職場への土産選びが苦手な理由は?


毎日新聞No.682【令和7年2月2日発行】

 私は職場への土産品選びが苦手だ。選んでいるうちに嫌気がさす。なぜなのか気になり「土産」について調べてみた。
 『広辞苑第7版』(新村出編、岩波書店)によると、「土産」とは「旅先で求め帰り人に贈る、その土地の産物」と定義されている。また、実践女子大の角本伸晃教授は、土産品が観光の主な目的地・施設に直接ゆかりのある物という真正性(authenticity)が強く求められた時代があったことを論じている。しかし、私が職場向けに選ぶのは、個数が多く、手頃な価格の大量生産された菓子土産であり、「土地の産物」といった真正性にはほぼこだわらない。本来あるべき選び方を無意識に感じているため、これが後ろめたさを生み、結果として土産選びが嫌になるのかもしれない。
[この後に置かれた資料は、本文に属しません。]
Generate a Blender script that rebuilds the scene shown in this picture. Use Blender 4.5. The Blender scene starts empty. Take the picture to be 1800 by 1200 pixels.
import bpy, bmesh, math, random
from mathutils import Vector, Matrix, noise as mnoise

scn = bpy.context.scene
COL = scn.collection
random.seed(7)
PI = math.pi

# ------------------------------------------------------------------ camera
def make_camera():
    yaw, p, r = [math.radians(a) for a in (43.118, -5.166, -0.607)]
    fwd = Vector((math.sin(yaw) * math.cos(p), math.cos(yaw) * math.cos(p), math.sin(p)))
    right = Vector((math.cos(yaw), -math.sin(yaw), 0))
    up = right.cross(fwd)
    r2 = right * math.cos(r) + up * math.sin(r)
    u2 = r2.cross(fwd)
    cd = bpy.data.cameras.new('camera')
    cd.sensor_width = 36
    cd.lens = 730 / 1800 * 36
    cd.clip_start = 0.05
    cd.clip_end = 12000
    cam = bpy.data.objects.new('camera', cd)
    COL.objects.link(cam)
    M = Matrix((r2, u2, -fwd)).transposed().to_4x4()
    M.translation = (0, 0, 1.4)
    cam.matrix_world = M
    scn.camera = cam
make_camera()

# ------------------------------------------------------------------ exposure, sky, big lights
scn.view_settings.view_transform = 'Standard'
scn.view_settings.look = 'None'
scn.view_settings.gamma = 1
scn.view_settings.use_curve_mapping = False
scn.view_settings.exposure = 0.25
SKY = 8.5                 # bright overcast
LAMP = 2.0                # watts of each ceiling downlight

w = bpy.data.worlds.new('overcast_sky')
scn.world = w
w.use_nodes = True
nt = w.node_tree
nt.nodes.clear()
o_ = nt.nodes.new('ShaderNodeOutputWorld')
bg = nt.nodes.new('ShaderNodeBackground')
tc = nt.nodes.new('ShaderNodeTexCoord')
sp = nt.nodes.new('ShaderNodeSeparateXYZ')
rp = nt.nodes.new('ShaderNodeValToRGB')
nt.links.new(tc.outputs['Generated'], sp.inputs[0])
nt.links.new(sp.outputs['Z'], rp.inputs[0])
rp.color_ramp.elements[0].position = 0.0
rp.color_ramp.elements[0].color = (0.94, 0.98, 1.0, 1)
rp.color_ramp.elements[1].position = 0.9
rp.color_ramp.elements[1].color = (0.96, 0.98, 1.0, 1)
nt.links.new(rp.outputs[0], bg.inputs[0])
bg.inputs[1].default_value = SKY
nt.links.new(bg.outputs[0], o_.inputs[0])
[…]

 獨協大学の鈴木涼太郎教授は、「観光みやげにおける生産地と販売地の乖離に関する基礎的研究」で、その地で製造・販売されている「真正もの」に対し、生産地と販売地が異なる商品を「煙突もの(レールもの)」と呼び、批判的に論じられてきたことを紹介している。これが生じる理由として、業界側は販売地とは異なる地で大量生産することで利益を優先する傾向があり、観光客側は一定の条件さえあえば「煙突もの」であってもよしとする意識の低さがあると述べている。
 しかし鈴木氏は、例えば「地域限定」の土産はそれが「煙突もの」であったとしても、観光客がその場所を訪れた証明となるため一定の意味を持ち、「ご当地キャラクターの存在ですら緩やかに観光地における経験を語る縁ともなる」として、観光みやげの生産地と販売地の一致という「真正性」要件は必ずしも絶対ではないと論じる。
 また、職場の同僚やアルバイト先の仲間に「真正」だからと高価なものを贈るのは現実的ではなく、むしろ、真正性が限定された菓子土産のほうがコミュニケーションのツールとして適切であり、無難さが求められるとする指摘も興味深い。
 観光庁の「旅行・観光消費動向調査」によると、宿泊を伴う個人旅行における「その他土産代・買い物代」の購入率は、2021年以降増加傾向にある。コロナ禍を経てデジタル化などで対面でのコミュニケーションが減る中、土産がその補完手段として活用されているのかもしれない。

 次回の旅では、もっと前向きに職場での会話のきっかけとなるようなものを選んでみよう。職場での土産話に花が咲くかもしれない。